This is a story about a distiller, Grassl, from Switzerland that moved to Mexico to start a luxury brand of tequila and mezcal, then ended up on Australia making a single malt barley dram from blue barley, because the Chinese think blue barley is unpure, even though the French, and others, think it is much better (sweeter, higher in antioxidents) – wow, Switzerland, Mexico, Australia, China, France… that’s a lot of mileage. Tonight, I’m practicing “botanical diversity against monoculture” by drinking a blue barley malt dram (as opposed to the white barley, which is obviously racist).
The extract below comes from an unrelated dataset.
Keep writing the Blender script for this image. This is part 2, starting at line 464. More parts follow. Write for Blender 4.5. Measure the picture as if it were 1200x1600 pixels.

It opens thick on the palate, like melted butter, sweet gooey honey, and freshly-squeezed lemon, then enters the fruit-basket flavors of apple, pear, apricot, white grape, mango, and the spice of barley grain – almost rye-like spice, but without the unique rye flavor – with a light smokiness in the background. The buttery texture is quite unique – close to agave nectar – you don’t need to swallow, it just slides down the gullet. To say the legs are thick-and-clingy is an understatement – delivering a long sweet fruity spicy finish. The blue barley really delivers the sweetness, also similar to agave nectar. This is a unique dram that drinks like a liqueur.
Drink slow, drink long, drink a variety, drink often.